I looked up to see how "Incognito" was doing. The box had been working all morning and our balloon had made its way to the south end of the box, rose to the higher level and was returning to the north. However, I noticed that the balloon was off to the west of the field. The box was beginning to fail. The Incognito was about half way back when it stalled in the sky and slowly reversed direction.

Steve received a message on the radio from Jerry. We would have to chase the balloon until Jerry could find a place to land. Steve told all of us to climb into the truck and we would go to find the balloon. Kay and Nora said they would stay behind and wait for us to return. Steve talked both Kay and Nora into becoming part of the "Incognito Chase Team."

The Chase is on — Incognito is out there somewhere — A view from the chase truck

What we were about to be a part of was very exciting. Steve was driving with one eye on the road and the other on the sky. He was weaving through the crowded roadways as he followed Jerry's directions on the radio. Steve had one hand on the steering wheel, in his other hand was a two-way radio, and he shifted gears with his other hand — wait — how did he do that? Steve was like a driving juggler as his hands were busy doing so many things that were needed to get the vehicle from the field to wherever the balloon would come down.

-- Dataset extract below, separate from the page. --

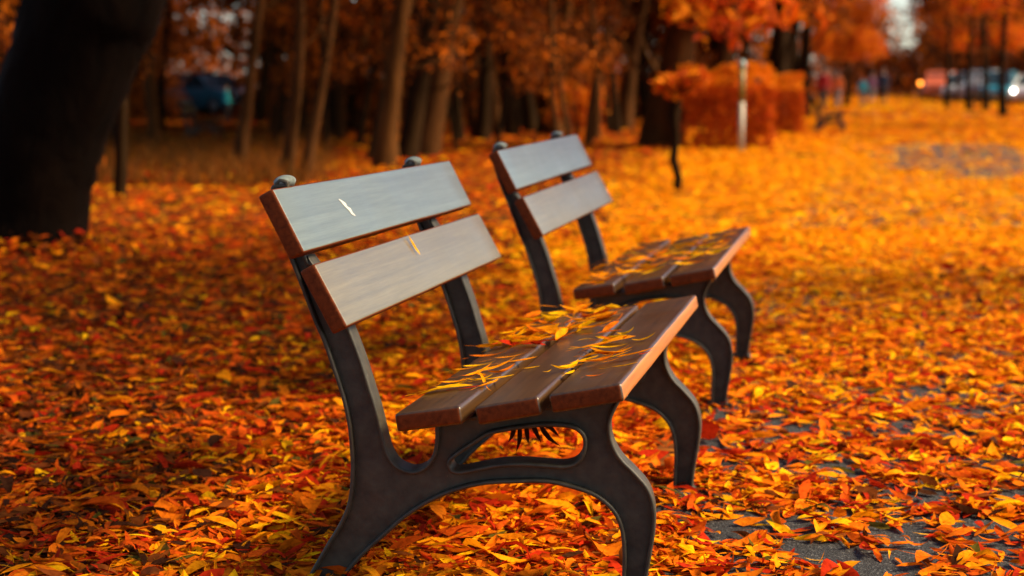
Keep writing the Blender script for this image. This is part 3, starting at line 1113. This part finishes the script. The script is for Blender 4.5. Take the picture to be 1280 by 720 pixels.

Jerry kept updating his location to Steve, but we were unable to see any of the landmarks Jerry was calling out. Steve determined that we had passed the location where Incognito was coming down. Jerry then said that he had landed in a vacant lot next to a sound wall across from a new housing development. All the buildings we could see were older structures.

Then Steve saw a sound wall through some trees about a block over from the route we were driving. With a couple of false starts, we found our way up a small slope, gunned the engine to get across a dry creek bed and up the other side where Steve found a gap in the soundwall.

The view before us was that of a basket sitting on the ground with the balloon envelope lying out on the ground downwind from the basket. We were given instructions about how to roll up the balloon envelope. This is where everybody had a job to do. First the envelope was bunched up into a long strip. Then we all applied straps around the balloon every few feet.

It takes a lot of people to prepare a balloon for storage

Jerry instructs Kay and Nora what to do when the balloon is packed into the bag

Kay and Nora were given the job of holding the balloon storage bag open as the rest of the crew brought the balloon envelope to the bag. It was as if we were carrying a colorful, fabric snake on our shoulders while coaxing it into a big bag. Once in the bag, the bagged envelope was put up on the pickup truck. Next we had to get the basket in the truck. We did it, but the basket seemed to have gained weight compared to when we took it off the truck in the morning.

This thing seems to have gotten heavier since we unloaded it

Now we all had to find a way for us to get back to the launch field. There were more in our party than when we took up the chase. Steve and Tom chose to ride in the back of the truck with the balloon gear. The return trip was uneventful as Jerry drove to a back entrance to the balloon field that is open only to balloonists and officials.

With the cab full, Steve and Tom ride in the back on the return trip

A pass to serve on a balloon chase crew

I was amazed at the huge scale of the propane-refueling center that we drove by as we entered the fiesta grounds. There were many islands in multiple rows similar to those seen in gas stations. However, the pumps here were dispensing propane rather than the conventional fuels like gasoline or diesel fuel. There is an amazing amount of propane burned at these events. I learned that the fuel is provided at no cost to the balloonists as an incentive to attend the fiesta.

Jerry dropped us off near vendor tents at the far end of the fiesta grounds. We did a little shopping before returning to camp. When we arrived in camp we found out that Tina and Kevin had been given a ride in their friend's balloon. Tina also told us that the big milk-cow shaped balloon came in for a landing over our motorhomes missing them by only inches.

 I would like to thank Jerry Holmes and his staff for giving us the opportunity to have such a great experience. It will be long remembered.